> _Work to complete_
Repeat everything from the line holding "The Blender Python" to the line holding "tile(XA+.004, XB-.004, 5, 'white", inclusive, exactly. Leave out the rest.

BEGIN

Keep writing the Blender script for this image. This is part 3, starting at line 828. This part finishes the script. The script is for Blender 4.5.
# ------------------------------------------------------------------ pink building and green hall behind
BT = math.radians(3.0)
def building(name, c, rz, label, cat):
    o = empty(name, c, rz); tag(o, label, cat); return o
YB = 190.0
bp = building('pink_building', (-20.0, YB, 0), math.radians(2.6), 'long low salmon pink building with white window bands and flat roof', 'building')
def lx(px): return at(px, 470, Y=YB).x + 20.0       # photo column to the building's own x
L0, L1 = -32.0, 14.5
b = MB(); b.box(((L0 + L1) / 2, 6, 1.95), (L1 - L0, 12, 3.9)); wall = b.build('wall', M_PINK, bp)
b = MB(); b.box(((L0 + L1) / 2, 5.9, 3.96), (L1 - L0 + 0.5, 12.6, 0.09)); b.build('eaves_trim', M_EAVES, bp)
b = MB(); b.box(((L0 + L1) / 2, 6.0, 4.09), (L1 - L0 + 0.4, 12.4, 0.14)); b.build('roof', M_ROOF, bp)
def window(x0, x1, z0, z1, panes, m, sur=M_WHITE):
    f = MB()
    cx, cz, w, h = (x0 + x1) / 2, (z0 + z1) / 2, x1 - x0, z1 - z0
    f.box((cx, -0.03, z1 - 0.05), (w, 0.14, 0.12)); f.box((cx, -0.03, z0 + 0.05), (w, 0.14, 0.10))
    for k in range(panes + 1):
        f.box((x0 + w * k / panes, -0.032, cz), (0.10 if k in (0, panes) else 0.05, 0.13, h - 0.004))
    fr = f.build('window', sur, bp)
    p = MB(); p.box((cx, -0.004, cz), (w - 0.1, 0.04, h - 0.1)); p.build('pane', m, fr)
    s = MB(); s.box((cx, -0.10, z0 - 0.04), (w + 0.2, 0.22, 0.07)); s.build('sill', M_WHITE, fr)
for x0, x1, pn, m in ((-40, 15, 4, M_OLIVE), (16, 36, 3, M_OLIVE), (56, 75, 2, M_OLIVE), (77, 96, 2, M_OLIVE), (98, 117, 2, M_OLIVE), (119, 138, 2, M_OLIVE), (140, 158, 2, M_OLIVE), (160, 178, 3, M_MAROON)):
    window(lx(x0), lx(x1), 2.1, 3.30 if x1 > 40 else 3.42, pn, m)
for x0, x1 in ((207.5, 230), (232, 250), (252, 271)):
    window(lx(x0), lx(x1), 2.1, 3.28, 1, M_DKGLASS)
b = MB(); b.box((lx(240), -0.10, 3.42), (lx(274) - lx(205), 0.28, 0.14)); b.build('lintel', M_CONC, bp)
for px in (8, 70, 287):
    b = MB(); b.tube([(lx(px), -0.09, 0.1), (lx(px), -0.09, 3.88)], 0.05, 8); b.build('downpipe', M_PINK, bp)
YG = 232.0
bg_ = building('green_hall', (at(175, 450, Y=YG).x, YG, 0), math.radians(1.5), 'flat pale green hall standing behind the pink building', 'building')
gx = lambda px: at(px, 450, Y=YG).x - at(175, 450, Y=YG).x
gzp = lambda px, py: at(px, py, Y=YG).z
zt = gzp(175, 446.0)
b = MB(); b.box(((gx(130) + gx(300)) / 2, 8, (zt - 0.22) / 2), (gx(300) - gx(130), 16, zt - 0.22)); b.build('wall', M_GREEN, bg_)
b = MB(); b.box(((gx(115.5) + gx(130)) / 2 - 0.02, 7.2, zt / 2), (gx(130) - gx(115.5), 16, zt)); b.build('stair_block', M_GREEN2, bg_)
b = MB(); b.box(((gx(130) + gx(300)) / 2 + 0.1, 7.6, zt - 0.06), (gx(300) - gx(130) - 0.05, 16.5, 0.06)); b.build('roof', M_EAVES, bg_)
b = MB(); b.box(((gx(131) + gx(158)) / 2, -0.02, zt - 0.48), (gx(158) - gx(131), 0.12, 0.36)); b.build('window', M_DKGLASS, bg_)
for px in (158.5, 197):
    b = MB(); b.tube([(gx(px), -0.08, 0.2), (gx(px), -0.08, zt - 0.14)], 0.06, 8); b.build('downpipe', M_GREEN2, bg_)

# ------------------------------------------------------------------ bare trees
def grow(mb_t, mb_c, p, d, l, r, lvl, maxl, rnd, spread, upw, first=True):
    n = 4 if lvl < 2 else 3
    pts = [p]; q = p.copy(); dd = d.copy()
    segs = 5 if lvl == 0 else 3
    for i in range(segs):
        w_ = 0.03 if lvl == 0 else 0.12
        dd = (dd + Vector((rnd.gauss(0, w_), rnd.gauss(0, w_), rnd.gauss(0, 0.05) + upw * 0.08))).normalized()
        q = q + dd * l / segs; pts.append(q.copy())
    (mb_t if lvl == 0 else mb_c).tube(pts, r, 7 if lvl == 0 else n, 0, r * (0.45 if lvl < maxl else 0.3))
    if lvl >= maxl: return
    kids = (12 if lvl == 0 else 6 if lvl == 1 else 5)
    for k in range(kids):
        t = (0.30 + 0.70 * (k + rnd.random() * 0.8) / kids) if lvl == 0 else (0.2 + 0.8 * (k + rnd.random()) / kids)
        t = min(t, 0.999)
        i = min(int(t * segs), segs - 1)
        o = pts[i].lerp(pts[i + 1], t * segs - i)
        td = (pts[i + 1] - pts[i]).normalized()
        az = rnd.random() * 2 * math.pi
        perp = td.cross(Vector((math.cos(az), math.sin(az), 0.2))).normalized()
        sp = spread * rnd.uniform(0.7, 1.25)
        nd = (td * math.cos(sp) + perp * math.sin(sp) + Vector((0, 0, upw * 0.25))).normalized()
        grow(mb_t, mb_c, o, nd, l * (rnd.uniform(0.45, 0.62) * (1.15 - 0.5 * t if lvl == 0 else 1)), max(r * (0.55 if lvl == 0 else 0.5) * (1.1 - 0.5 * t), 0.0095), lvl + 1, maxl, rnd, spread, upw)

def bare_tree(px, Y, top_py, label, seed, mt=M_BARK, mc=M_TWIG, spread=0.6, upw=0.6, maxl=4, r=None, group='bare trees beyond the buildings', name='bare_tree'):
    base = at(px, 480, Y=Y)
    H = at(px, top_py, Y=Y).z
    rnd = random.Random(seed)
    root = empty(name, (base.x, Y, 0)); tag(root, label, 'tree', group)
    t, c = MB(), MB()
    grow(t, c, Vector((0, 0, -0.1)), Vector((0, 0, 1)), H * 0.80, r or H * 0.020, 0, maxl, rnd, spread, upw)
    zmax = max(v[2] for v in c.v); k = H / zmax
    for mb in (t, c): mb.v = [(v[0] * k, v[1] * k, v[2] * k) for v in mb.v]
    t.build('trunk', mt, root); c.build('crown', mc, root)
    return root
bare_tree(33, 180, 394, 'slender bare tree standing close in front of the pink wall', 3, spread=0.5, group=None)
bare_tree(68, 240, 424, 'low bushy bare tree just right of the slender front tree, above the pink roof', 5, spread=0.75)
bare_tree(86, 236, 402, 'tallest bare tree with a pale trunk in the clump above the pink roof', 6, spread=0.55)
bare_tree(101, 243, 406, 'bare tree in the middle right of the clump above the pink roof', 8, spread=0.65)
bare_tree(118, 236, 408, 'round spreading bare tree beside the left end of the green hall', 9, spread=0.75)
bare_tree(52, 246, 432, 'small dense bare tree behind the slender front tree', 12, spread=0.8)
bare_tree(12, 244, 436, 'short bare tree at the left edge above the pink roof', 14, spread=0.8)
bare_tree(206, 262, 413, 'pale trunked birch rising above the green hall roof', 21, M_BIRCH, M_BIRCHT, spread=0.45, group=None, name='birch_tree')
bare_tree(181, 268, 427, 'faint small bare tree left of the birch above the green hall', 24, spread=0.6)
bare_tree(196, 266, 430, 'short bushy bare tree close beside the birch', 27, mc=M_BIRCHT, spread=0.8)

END
BEGIN

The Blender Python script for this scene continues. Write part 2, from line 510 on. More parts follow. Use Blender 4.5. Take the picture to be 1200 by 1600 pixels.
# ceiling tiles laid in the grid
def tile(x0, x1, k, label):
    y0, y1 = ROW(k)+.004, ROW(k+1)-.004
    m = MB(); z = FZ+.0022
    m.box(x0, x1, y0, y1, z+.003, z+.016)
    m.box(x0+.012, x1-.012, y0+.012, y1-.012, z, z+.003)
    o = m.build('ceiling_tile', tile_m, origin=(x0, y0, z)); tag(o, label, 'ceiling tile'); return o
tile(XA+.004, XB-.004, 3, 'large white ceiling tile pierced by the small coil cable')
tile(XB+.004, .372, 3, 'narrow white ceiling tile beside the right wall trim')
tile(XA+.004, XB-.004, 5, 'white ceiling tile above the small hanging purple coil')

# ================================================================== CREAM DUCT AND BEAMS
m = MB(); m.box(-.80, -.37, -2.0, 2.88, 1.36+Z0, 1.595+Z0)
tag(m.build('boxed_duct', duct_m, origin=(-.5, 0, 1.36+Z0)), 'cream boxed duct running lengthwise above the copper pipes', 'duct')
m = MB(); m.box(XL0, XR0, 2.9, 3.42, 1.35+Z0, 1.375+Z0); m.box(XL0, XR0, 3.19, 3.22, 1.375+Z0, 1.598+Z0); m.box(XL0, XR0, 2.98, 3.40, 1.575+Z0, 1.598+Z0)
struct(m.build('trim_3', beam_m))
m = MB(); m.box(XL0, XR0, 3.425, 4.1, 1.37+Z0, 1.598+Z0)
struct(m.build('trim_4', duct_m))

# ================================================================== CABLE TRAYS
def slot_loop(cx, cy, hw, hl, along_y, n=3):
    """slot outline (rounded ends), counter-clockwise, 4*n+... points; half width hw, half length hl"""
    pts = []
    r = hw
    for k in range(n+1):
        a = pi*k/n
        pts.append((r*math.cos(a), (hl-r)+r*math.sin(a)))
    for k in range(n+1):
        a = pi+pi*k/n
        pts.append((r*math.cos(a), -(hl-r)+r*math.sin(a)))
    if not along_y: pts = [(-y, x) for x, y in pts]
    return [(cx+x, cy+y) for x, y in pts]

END

> _Finished answer_
The Blender Python script for this scene continues. Write part 2, from line 510 on. More parts follow. Use Blender 4.5. Take the picture to be 1200 by 1600 pixels.
# ceiling tiles laid in the grid
def tile(x0, x1, k, label):
    y0, y1 = ROW(k)+.004, ROW(k+1)-.004
    m = MB(); z = FZ+.0022
    m.box(x0, x1, y0, y1, z+.003, z+.016)
    m.box(x0+.012, x1-.012, y0+.012, y1-.012, z, z+.003)
    o = m.build('ceiling_tile', tile_m, origin=(x0, y0, z)); tag(o, label, 'ceiling tile'); return o
tile(XA+.004, XB-.004, 3, 'large white ceiling tile pierced by the small coil cable')
tile(XB+.004, .372, 3, 'narrow white ceiling tile beside the right wall trim')
tile(XA+.004, XB-.004, 5, 'white ceiling tile above the small hanging purple coil')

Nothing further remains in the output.